## Given information
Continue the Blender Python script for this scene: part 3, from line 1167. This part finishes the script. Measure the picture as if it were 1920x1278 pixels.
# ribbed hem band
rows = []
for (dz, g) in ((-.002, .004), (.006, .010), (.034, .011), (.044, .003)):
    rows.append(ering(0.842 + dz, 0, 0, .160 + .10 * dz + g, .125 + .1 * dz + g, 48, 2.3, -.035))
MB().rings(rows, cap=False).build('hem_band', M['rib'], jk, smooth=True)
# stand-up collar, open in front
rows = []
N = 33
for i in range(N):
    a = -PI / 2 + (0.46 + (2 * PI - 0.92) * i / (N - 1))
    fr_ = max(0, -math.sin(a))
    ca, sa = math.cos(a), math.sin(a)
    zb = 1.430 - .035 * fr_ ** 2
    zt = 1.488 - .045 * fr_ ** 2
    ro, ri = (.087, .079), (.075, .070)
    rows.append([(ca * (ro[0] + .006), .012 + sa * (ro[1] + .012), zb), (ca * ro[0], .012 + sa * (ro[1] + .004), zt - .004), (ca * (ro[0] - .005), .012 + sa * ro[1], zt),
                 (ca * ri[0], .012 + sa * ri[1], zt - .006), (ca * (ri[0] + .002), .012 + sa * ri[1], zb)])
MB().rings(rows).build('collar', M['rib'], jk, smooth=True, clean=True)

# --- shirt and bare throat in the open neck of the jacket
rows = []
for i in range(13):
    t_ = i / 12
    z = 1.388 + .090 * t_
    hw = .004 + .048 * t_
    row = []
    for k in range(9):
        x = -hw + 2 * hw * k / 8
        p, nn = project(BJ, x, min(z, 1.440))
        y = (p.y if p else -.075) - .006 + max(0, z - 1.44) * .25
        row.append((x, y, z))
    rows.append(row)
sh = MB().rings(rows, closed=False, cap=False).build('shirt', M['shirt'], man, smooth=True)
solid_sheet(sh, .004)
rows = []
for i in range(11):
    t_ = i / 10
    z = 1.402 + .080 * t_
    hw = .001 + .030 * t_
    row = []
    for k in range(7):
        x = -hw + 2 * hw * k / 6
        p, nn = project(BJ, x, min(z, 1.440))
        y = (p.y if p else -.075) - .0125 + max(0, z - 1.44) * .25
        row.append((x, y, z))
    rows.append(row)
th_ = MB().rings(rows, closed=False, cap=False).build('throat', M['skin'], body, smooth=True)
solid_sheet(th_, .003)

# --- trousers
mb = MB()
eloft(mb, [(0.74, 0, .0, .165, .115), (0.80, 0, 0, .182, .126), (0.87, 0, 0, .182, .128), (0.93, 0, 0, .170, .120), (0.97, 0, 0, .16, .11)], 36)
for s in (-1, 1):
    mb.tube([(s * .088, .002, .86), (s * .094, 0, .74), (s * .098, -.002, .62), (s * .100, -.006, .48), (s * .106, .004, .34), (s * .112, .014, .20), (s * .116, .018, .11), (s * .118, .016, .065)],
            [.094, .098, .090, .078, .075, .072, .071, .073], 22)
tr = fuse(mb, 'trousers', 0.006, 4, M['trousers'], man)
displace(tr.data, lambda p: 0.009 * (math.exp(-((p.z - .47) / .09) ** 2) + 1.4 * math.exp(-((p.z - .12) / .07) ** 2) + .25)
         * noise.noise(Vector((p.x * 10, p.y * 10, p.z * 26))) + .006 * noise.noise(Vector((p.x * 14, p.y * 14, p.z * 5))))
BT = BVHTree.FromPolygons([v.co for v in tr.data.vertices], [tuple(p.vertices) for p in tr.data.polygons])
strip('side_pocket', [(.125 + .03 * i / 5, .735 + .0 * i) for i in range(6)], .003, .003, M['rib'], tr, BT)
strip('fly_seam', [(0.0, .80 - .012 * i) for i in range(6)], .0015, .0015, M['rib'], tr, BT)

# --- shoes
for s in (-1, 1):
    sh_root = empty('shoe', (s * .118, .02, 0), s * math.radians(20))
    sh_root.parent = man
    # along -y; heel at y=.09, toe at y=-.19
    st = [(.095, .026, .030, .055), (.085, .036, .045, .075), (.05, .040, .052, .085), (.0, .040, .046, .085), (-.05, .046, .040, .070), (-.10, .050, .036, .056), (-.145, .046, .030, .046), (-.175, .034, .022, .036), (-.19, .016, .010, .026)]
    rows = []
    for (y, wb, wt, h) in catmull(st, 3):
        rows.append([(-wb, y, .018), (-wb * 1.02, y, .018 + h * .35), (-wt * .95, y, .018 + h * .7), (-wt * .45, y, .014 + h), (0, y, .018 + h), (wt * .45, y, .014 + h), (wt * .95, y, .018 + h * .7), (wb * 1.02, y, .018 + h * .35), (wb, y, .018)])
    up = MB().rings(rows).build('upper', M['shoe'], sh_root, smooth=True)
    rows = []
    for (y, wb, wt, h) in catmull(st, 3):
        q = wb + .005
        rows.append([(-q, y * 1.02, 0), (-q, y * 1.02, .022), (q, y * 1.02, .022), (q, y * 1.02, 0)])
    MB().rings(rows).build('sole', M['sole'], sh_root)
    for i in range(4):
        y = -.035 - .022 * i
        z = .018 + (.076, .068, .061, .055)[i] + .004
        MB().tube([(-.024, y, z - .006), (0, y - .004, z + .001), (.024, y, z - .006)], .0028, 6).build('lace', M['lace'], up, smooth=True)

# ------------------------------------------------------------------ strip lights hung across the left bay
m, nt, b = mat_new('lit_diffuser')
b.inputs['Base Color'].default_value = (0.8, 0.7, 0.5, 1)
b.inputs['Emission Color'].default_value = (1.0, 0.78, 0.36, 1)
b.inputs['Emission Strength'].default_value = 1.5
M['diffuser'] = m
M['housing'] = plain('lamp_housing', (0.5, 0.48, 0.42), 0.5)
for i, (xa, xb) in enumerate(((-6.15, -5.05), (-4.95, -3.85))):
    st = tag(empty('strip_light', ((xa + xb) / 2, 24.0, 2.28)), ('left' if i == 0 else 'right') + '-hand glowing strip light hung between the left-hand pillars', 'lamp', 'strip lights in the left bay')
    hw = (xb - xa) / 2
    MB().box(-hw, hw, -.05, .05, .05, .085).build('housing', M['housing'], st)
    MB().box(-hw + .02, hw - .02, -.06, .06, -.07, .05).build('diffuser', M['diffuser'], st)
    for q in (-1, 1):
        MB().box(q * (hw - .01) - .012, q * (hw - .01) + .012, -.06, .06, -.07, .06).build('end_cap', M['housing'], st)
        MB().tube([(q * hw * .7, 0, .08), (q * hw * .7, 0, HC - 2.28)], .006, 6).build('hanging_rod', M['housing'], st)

## Exercise
Repeat exactly, please, each line from the beginning of the data through the line with "solid_sheet(th_, .003)" in it, and only those lines.

## Expected answer
Continue the Blender Python script for this scene: part 3, from line 1167. This part finishes the script. Measure the picture as if it were 1920x1278 pixels.
# ribbed hem band
rows = []
for (dz, g) in ((-.002, .004), (.006, .010), (.034, .011), (.044, .003)):
    rows.append(ering(0.842 + dz, 0, 0, .160 + .10 * dz + g, .125 + .1 * dz + g, 48, 2.3, -.035))
MB().rings(rows, cap=False).build('hem_band', M['rib'], jk, smooth=True)
# stand-up collar, open in front
rows = []
N = 33
for i in range(N):
    a = -PI / 2 + (0.46 + (2 * PI - 0.92) * i / (N - 1))
    fr_ = max(0, -math.sin(a))
    ca, sa = math.cos(a), math.sin(a)
    zb = 1.430 - .035 * fr_ ** 2
    zt = 1.488 - .045 * fr_ ** 2
    ro, ri = (.087, .079), (.075, .070)
    rows.append([(ca * (ro[0] + .006), .012 + sa * (ro[1] + .012), zb), (ca * ro[0], .012 + sa * (ro[1] + .004), zt - .004), (ca * (ro[0] - .005), .012 + sa * ro[1], zt),
                 (ca * ri[0], .012 + sa * ri[1], zt - .006), (ca * (ri[0] + .002), .012 + sa * ri[1], zb)])
MB().rings(rows).build('collar', M['rib'], jk, smooth=True, clean=True)

# --- shirt and bare throat in the open neck of the jacket
rows = []
for i in range(13):
    t_ = i / 12
    z = 1.388 + .090 * t_
    hw = .004 + .048 * t_
    row = []
    for k in range(9):
        x = -hw + 2 * hw * k / 8
        p, nn = project(BJ, x, min(z, 1.440))
        y = (p.y if p else -.075) - .006 + max(0, z - 1.44) * .25
        row.append((x, y, z))
    rows.append(row)
sh = MB().rings(rows, closed=False, cap=False).build('shirt', M['shirt'], man, smooth=True)
solid_sheet(sh, .004)
rows = []
for i in range(11):
    t_ = i / 10
    z = 1.402 + .080 * t_
    hw = .001 + .030 * t_
    row = []
    for k in range(7):
        x = -hw + 2 * hw * k / 6
        p, nn = project(BJ, x, min(z, 1.440))
        y = (p.y if p else -.075) - .0125 + max(0, z - 1.44) * .25
        row.append((x, y, z))
    rows.append(row)
th_ = MB().rings(rows, closed=False, cap=False).build('throat', M['skin'], body, smooth=True)
solid_sheet(th_, .003)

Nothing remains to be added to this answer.